El turista ha hecho un poco de vida social con alguno de los trabajadores del hotel. No hay que esperar mucho de su conciencia de clase, ya que ha aprovechado para hablar con uno de los guardias de seguridad en el compás de espera entre la clase de catamarán y la de windsurf. No obstante, menos da una piedra. Mientras el instructor de catamarán estaba con otros aprendices de marineros, el turista ha charlado largo y tendido con Juan Alberto Peña Ramírez. Su trabajo consiste en vigilar de posibles intrusiones en las instalaciones del hotel desde la playa. El turista se encuentra en un país en las que las playas son de libre acceso y, por lo tanto, las empresas hoteleras necesitan a alguien a pie de arena para proteger a los clientes de cualquier cosa que no sea el gratis total.
Juan Alberto es un tipo peculiar. Es tan mulato que en España pasaría por negro, si no fuese por unos preciosos ojos azules. Pese a ello, es profundamente racista. En los veinte minutos de cháchara, lanza decenas de imprecaciones contra los negros (y, si son haitianos, peor que peor). Lo dice todo con una voz tranquila y pausada, alternando la mirada frente a frente con un escape melancólico hacia el horizonte. Juan Alberto me cuenta que hace su trabajo unas doce horas al día y, si la cosa pinta mal, catorce. Vive en una especie de barracones a unos kilómetros del hotel y sólo visita a su mujer y a sus hijos cada dos meses. Gana tan poco dinero que no puede viajar más a su localidad natal, por mucho que lo desee. Él no lo dice directamente, pero el turista acaba por saber que su sueldo diario viene a ser unos cinco dólares. Es un trabajo de siete días a la semana, sin descanso.
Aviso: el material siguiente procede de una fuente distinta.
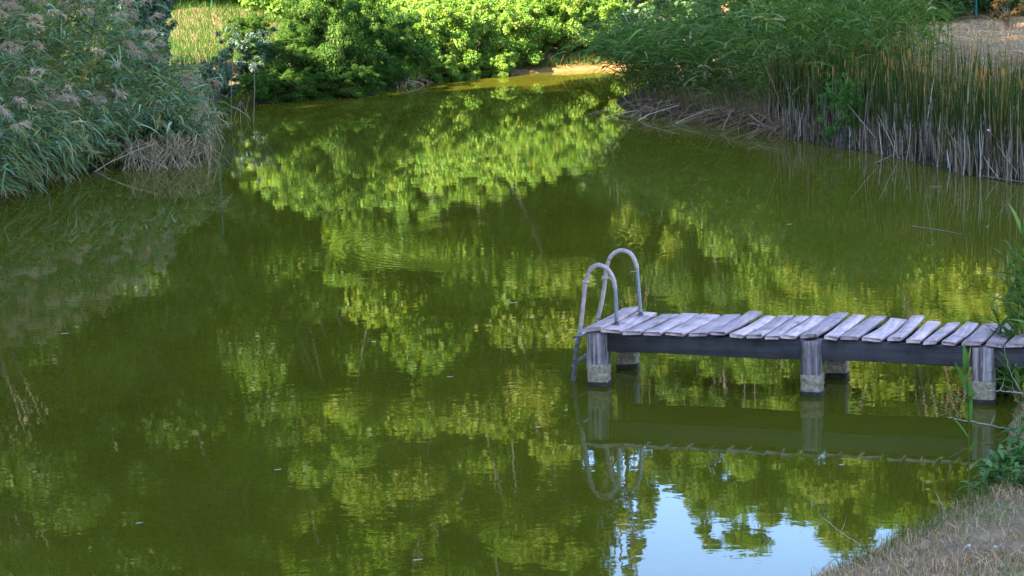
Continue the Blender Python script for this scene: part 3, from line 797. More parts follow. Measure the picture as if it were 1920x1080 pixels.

Todos los días y casi todas las horas de vida útil de un hombre. Me lo imagino volviendo al barracón por la noche, con las ganas justas para una cena que casi no se puede pagar, sentado en las escaleras de entrada al barracón y pensando en su destino.
El turista, con bañador de flores, moreno intensísimo, adquiere durante unos instantes con(s)ciencia de lo que es la existencia. Se imagina en el lado contrario de la barrera social y piensa que quizá montara una revolución a base de machete para partir cocos. Pero Juan Alberto Peña parece asumir la injusticia. Se siente agradecido por tener lo que muchos de sus compatriotas no poseen. Piensa que le gustaría aceptar un trabajo en Brasil, donde le dicen que el trabajo en las plantaciones está mucho mejor pagado que en su país. Piensa que España puede ser una tierra en la que se cumplen sus sueños, pero ignora todo lo que le depara un futuro que no sea el de vestir de un azul riguroso que contrasta, sin embargo, con el color del mar.
El turista se ha enganchado a la conversación y le gustaría seguir compartiendo anhelos con Juan Alberto, pero empieza la clase de catamarán.
Tienes razón, Koky, aunque la realidad sigue sin hacerme estar tranquilo. En cualquier caso, esta gente vive en el cielo en comparación a sus vecinos de isla.
Merche, dejaste tu comentario en el último "Fragmento para una teoría del caos". En efecto, repetí en el Caribe. A ver si nos vemos en tu visita a Burgos…
Raúl, recuerdo que en uno de estos posts te hice un comentario y ¡no lo veo! No sé qué pasa con tu link en mi blog que no se actualiza, entonces, no me entero. Para llegar aquí tengo que hacer un zigzagueo de tu otro blog a éste, en fin un lío. Volveré con calma a leer todas tus entradas pero, por las fotos, veo que te fuiste al Caribe de nuevo, ¿no? Por cierto hacia el 26/27 de éste estaré por Burgos. Me encantaría verte. Besotes, M.
Por lavar nuestra conciencia europea: si no existiesen esos hoteles y esas clases de catamarán, Juan Alberto tal vez no consiguiese ni esos cinco dólares diarios. Lo cual por cierto, no justifica nada: ni su miseria, ni su racismo, ni nuestro despilfarro y tampoco me deja más tranquilo.